Recent Arbitration Highlights

  • S&C successfully represented NXP Semiconductors in connection with a multi-forum dispute, including an ICDR arbitration, brought by Exatel Visual Systems, Ltd. for $80 million arising out of claimed breaches of various commercial agreements regarding a set top box venture. Exatel, an Israeli firm, originally had filed suit against NXP in June 2010 in California state court, alleging fraud, breach of fiduciary duty and breach of contract arising out of these agreements. In those suits, Exatel claimed that NXP had destroyed its entire business, and was now bankrupt as a result of NXP’s conduct. However, some of the agreements under which Exatel sought to sue contained forum selection clauses, and NXP obtained a consent judgment in federal court in January 2011 forcing Exatel to split its claims among multiple fora and bring each of these actions in the proper forum specified in the agreements at issue. Four days into an arbitration hearing on the first of these separate actions, Exatel dismissed the arbitration and all other actions, and agreed to release NXP and its affiliates for zero consideration.
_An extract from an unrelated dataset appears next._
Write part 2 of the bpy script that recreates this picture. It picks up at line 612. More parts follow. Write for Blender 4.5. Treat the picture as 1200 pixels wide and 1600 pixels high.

  • In September 2011, an International Chamber of Commerce tribunal in Geneva issued a final award in favor of Sonera Holding B.V. (“Sonera”) in its arbitration against Cukurova Holding A.S. (“Cukurova”), finding that Cukurova had breached a contract with Sonera and, as a result, owed it $932 million in damages, plus interest, costs and attorneys’ fees. This is the fourth significant ICC arbitration victory that S&C has won for TeliaSonera in its battle with Cukurova over control of Turkcell Holding. It follows 2007 and 2009 decisions of the Geneva Tribunal that Sonera Holding had an enforceable contract to purchase the Turkcell Holding shares from Cukurova, and a 2008 decision of a Vienna Tribunal finding that a competing transaction by Cukurova with the Altimo group of Russia breached a shareholders’ agreement between Sonera and Cukurova.
  • S&C represents a Cayman Islands-headquartered owner of a crude oil pipeline in (i) an insurance claim and potential arbitration against insurers arising out of a pipeline rupture, (ii) a dispute and potential arbitration with a shipper of oil and (iii) disputes with a sovereign relating to approximately $500 million in tax claims, and in particular with respect to potential arbitration against the government.
  • S&C secured in 2010 a major international arbitration victory in a dispute between a client and its former parent company relating to the treatment of a multi-million dollar receivable transferred to S&C’s client in connection with its spin-off and subsequent IPO. Following extensive briefing and an evidentiary hearing conducted under the auspices of the LCIA, the presiding arbitrator resolved the dispute in favor of S&C’s client, granting its request for relief in full, and resulting in prompt payment to the client in excess of $30 million, which included reimbursement of the entire principal amount, plus interest, fees and costs.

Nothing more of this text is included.